Production Chains
Instead of defining money economists give a description of the economic flow, the production chain. Goods are produced and move from manufacturer to manufacturer, until the end product goes to the consumer. The money goes the other way, from the consumer upstream as it were to the producer until it reaches the supplier of raw material. Every sale implies a money-flow to the seller. A big part of this goes to the seller’s supplier, but every enterprise keeps a part of that money, the margin.

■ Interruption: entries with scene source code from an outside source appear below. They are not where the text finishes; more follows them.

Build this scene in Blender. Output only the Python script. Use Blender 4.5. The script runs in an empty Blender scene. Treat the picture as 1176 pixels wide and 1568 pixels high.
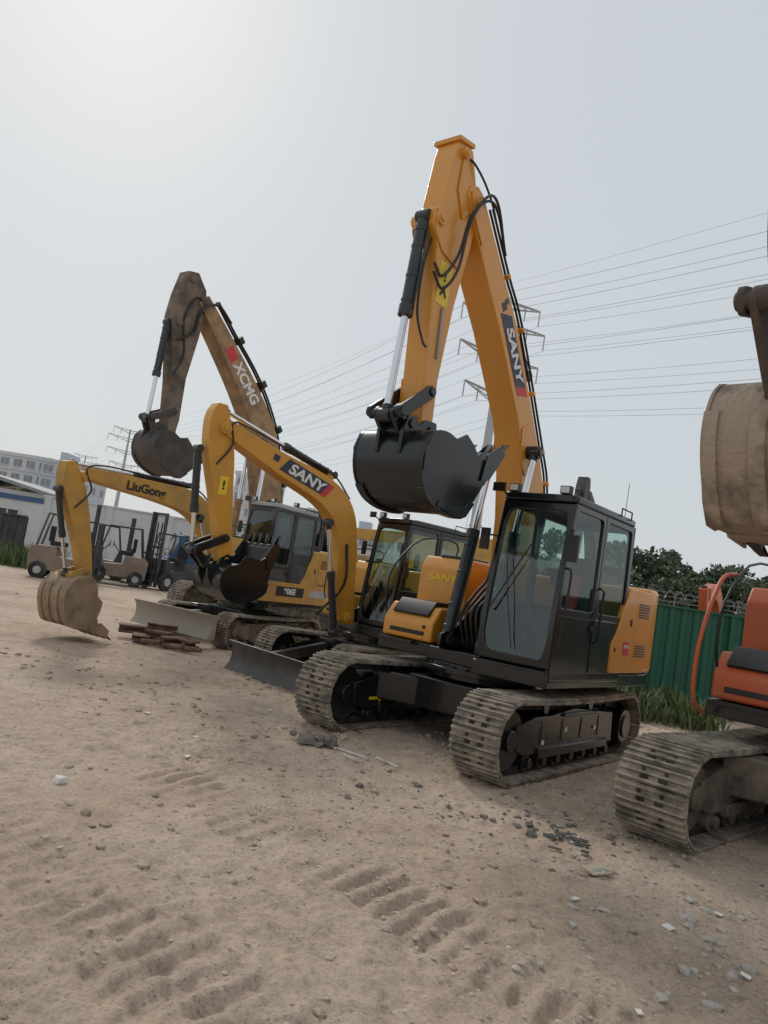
import bpy, bmesh, math, random
import numpy as np
from mathutils import Vector, Matrix
random.seed(3); rng=np.random.default_rng(3)
scene=bpy.context.scene; coll=scene.collection
R=math.radians

# ---------------------------------------------------------------- materials
def newmat(name):
    m=bpy.data.materials.new(name); m.use_nodes=True
    return m,m.node_tree,m.node_tree.nodes['Principled BSDF']
def paint(name,col,dirt=(.30,.24,.17),amt=.25,rough=.4,metal=0.,scale=3.,bump=.02,coat=0.,lo=.45,hi=.75,low_dirt=0.):
    m,nt,b=newmat(name); N=nt.nodes; L=nt.links
    tc=N.new('ShaderNodeTexCoord')
    n1=N.new('ShaderNodeTexNoise'); n1.inputs['Scale'].default_value=scale; n1.inputs['Detail'].default_value=8; n1.inputs['Roughness'].default_value=.65
    L.new(tc.outputs['Object'],n1.inputs['Vector'])
    mr=N.new('ShaderNodeMapRange'); mr.inputs[1].default_value=lo; mr.inputs[2].default_value=hi; mr.inputs[3].default_value=0; mr.inputs[4].default_value=amt
    L.new(n1.outputs['Fac'],mr.inputs[0])
    fac=mr.outputs[0]
    n2=N.new('ShaderNodeTexNoise'); n2.inputs['Scale'].default_value=scale*9; n2.inputs['Detail'].default_value=5
    L.new(tc.outputs['Object'],n2.inputs['Vector'])
    if low_dirt>0:
        sx=N.new('ShaderNodeSeparateXYZ'); L.new(tc.outputs['Object'],sx.inputs[0])
        m2=N.new('ShaderNodeMapRange'); m2.inputs[1].default_value=.8; m2.inputs[2].default_value=0.; m2.inputs[3].default_value=0; m2.inputs[4].default_value=low_dirt
        L.new(sx.outputs['Z'],m2.inputs[0])
        mu=N.new('ShaderNodeMath'); mu.operation='MULTIPLY'; L.new(m2.outputs[0],mu.inputs[0]); L.new(n2.outputs['Fac'],mu.inputs[1])
        ad=N.new('ShaderNodeMath'); ad.operation='ADD'; ad.use_clamp=True; L.new(fac,ad.inputs[0]); L.new(mu.outputs[0],ad.inputs[1]); fac=ad.outputs[0]
    mx=N.new('ShaderNodeMix'); mx.data_type='RGBA'
    mx.inputs[6].default_value=(*col,1); mx.inputs[7].default_value=(*dirt,1)
    L.new(fac,mx.inputs[0]); L.new(mx.outputs[2],b.inputs['Base Color'])
    rr=N.new('ShaderNodeMapRange'); rr.inputs[1].default_value=0; rr.inputs[2].default_value=1; rr.inputs[3].default_value=rough; rr.inputs[4].default_value=.95
    L.new(fac,rr.inputs[0]); L.new(rr.outputs[0],b.inputs['Roughness'])
    b.inputs['Metallic'].default_value=metal; b.inputs['Coat Weight'].default_value=coat
    if bump>0:
        bp=N.new('ShaderNodeBump'); bp.inputs['Strength'].default_value=bump*10; bp.inputs['Distance'].default_value=.005
        L.new(n2.outputs['Fac'],bp.inputs['Height']); L.new(bp.outputs[0],b.inputs['Normal'])
    return m
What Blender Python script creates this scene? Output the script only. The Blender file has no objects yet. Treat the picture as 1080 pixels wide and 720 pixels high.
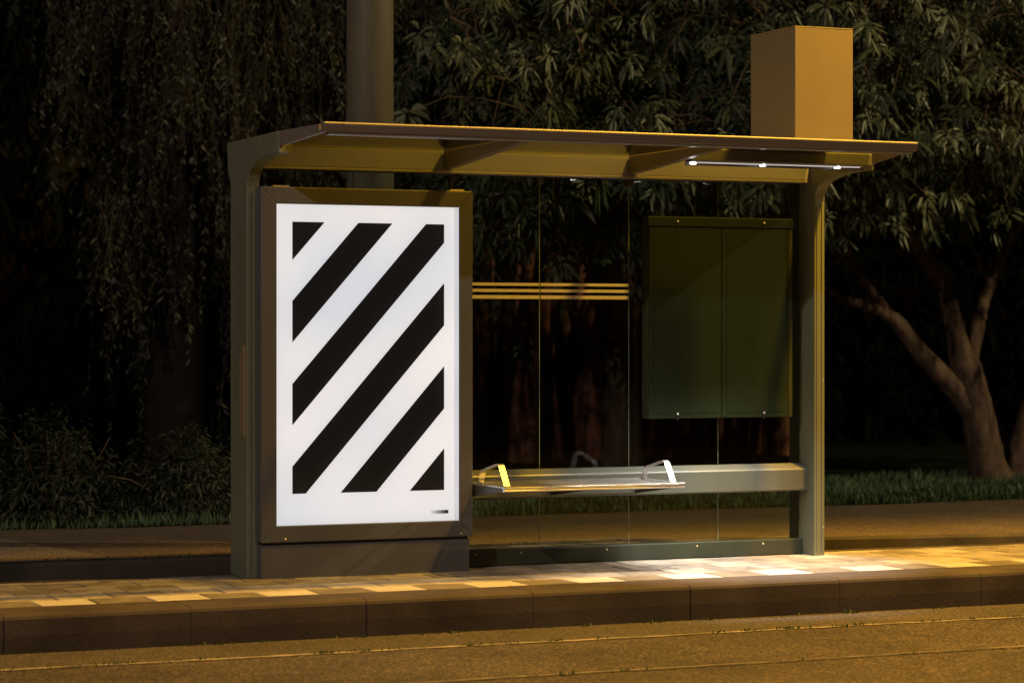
import bpy, bmesh, math, random
import numpy as np
from mathutils import Vector, Matrix

random.seed(11)
rng = np.random.default_rng(11)
R = math.radians
scene = bpy.context.scene
col = scene.collection

# ------------------------------------------------------------------ world, camera, view
world = bpy.data.worlds.new("World")
scene.world = world
world.use_nodes = True
wn = world.node_tree
wn.nodes.clear()
w_out = wn.nodes.new('ShaderNodeOutputWorld')
w_bg = wn.nodes.new('ShaderNodeBackground')
w_sky = wn.nodes.new('ShaderNodeTexSky')
w_sky.sky_type = 'NISHITA'
w_sky.sun_disc = False
w_sky.sun_elevation = R(1)
w_sky.sun_rotation = R(200)
w_bg.inputs['Strength'].default_value = 0.0035
wn.links.new(w_sky.outputs[0], w_bg.inputs['Color'])
wn.links.new(w_bg.outputs[0], w_out.inputs['Surface'])

scene.view_settings.view_transform = 'Standard'
scene.view_settings.look = 'None'
scene.view_settings.exposure = 0.0
scene.view_settings.gamma = 1.0
scene.view_settings.use_curve_mapping = False
scene.cycles.use_denoising = True
scene.cycles.max_bounces = 10
scene.cycles.transparent_max_bounces = 24
scene.cycles.sample_clamp_indirect = 3.0

F_PX, YAW, H_CAM = 2654.6, 23.148, 1.33
cam_d = bpy.data.cameras.new("camera")
cam = bpy.data.objects.new("camera", cam_d)
col.objects.link(cam)
cam.location = (0, 0, H_CAM)
cam.rotation_euler = (R(90), 0, R(-YAW))
cam_d.sensor_width = 36.0
cam_d.lens = F_PX / 1080 * 36.0
cam_d.shift_y = -7.75 / 1080
cam_d.clip_start = 0.1
cam_d.clip_end = 2000
cam_d.dof.use_dof = True
cam_d.dof.focus_distance = 14.2
cam_d.dof.aperture_fstop = 2.4
scene.camera = cam


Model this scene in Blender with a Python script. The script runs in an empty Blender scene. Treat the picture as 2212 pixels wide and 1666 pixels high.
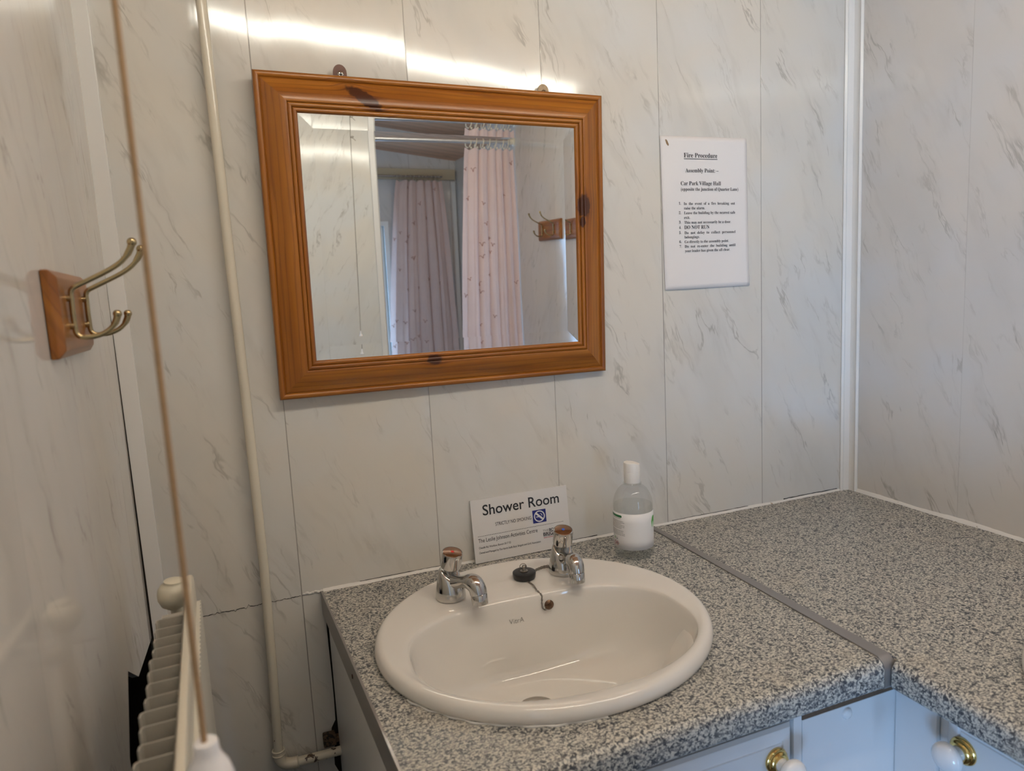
import bpy, bmesh, math, random
from mathutils import Vector, Matrix
from mathutils.bvhtree import BVHTree

SC = bpy.context.scene
COL = SC.collection
K = 0.86                       # height of the worktop above the floor; all z below are measured from the worktop
random.seed(7)

# ------------------------------------------------------------------ camera, light, exposure
cam_d = bpy.data.cameras.new('camera')
cam = bpy.data.objects.new('camera', cam_d)
COL.objects.link(cam)
cam_d.sensor_fit = 'HORIZONTAL'
cam_d.sensor_width = 36.0
cam_d.lens = 1480.0 / 2212.0 * 36.0
cam_d.clip_start = 0.02
_r = Vector((0.930916, -0.361585, -0.0515))
_f = Vector((0.352631, 0.926534, -0.131099))
_u = Vector((0.09512, 0.103882, 0.990031))
m3 = Matrix((_r, _u, -_f)).transposed()
cam.matrix_world = Matrix.Translation((-0.045487, -1.200548, 0.49944 + K)) @ m3.to_4x4()
cam_d.dof.use_dof = True
cam_d.dof.focus_distance = 1.30
cam_d.dof.aperture_fstop = 5.6
SC.camera = cam

world = bpy.data.worlds.new('sky')
SC.world = world
world.use_nodes = True
bg = world.node_tree.nodes['Background']
bg.inputs[0].default_value = (0.62, 0.78, 1.0, 1)
bg.inputs[1].default_value = 0.8

WIN = (0.26, 0.815, -0.55, 0.80)         # window opening in the far wall: x0, x1, z0, z1
FAR_Y = -2.80
day = bpy.data.lights.new('daylight', 'AREA')
day.shape = 'RECTANGLE'
day.size = WIN[1] - WIN[0]
day.size_y = WIN[3] - WIN[2]
day.energy = 24.0
day.color = (0.36, 0.63, 1.0)
day_o = bpy.data.objects.new('daylight', day)
COL.objects.link(day_o)
day_o.location = ((WIN[0] + WIN[1]) / 2, FAR_Y - 0.14, (WIN[2] + WIN[3]) / 2 + K)
day_o.rotation_euler = (math.radians(90), 0, math.radians(0))
day_o.rotation_euler = (math.radians(-90), 0, math.radians(180))

# daylight coming in low through the open doorway on the left, behind the camera
DOOR = (-1.82, -1.30, 1.08)              # y0, y1, head height
day2 = bpy.data.lights.new('doorway_daylight', 'AREA')
day2.shape = 'RECTANGLE'
day2.size = 0.55
day2.size_y = 0.60
day2.energy = 27.0
day2.color = (0.27, 0.55, 1.0)
day2_o = bpy.data.objects.new('doorway_daylight', day2)
COL.objects.link(day2_o)
day2_o.location = (-1.05, -2.25, -0.50 + K)
day2_o.rotation_euler = Vector((1.70, 1.70, 0.40)).to_track_quat('-Z', 'Y').to_euler()

TUBE_STRENGTH = 56.0
TUBE_COLOR = (1.0, 0.955, 0.825, 1)

SC.view_settings.view_transform = 'Standard'
SC.view_settings.look = 'None'
SC.view_settings.exposure = -0.12
SC.view_settings.gamma = 1.0
SC.view_settings.use_curve_mapping = False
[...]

Here you find three production chains in a picture. Look where the end product, meat and vegetable, end up. It doesn’t say. After retail it goes to the consumer, OK. And after that? Right, literally flushed down the toilet, sewers and incineration. And after that? Dumped in the sea, or burned to an unknown material. Also nothing is known about where the tin ends up.
This model, the chain of production, is the basis of the economy. It has two shortcomings. The mining part exhausts natural resources. On the other side of the column there is the waste mountain. It consists of the same material as the stating material, in useless, used up form.
In the last phase of this cycle the substances are dumped into the sea and air. But where is the money in that last part? Nowhere. The great Unknown. It was never thought about.
I would call the value of the finished products negative. It costs money to use the sewage system. It costs money to collect domestic waste. Everything costs money, you’ll think. Logically, because garbage has no value, it’s value-less. I think that’s strange, because the waste of your toilet can be recycled. It should be recycled. That waste supplies precious raw materials for our horticulture. No, the value of our excrements is zero. You pay for the trouble, i.e. energy, of the “clean-up”.
The shortage in raw materials and the waste surplus are caused by this production chain, because recycling hasn’t been taken into account in the design.
You will say now: Right, but recycling is being done these days? I collect my old newspapers and they are used again? Sure, but that is not thanks to the chain of production. This is a case of two connected chains of production: the regular industry and the recycling industry.
That’s why every product needs its own recycling system. The (in)famous PET bottles were recycled at the supermarkets up to 2006. That obligation ceased to be in the Netherlands. Paper recycling is organized in a different way in each municipality. Often it’s collected on a fixed day during the week, through organizations such as the local scout group or local volleyball club. You don’t get any money for your old papers. Only when you hand in 1000 kilos at once it’s worth your while. Tin cans are retracted from the waste with big magnets. The most important, organic waste is collected in special containers and composted. But our faeces… nobody ever mentions them. Flush them down and don’t look back is the motto.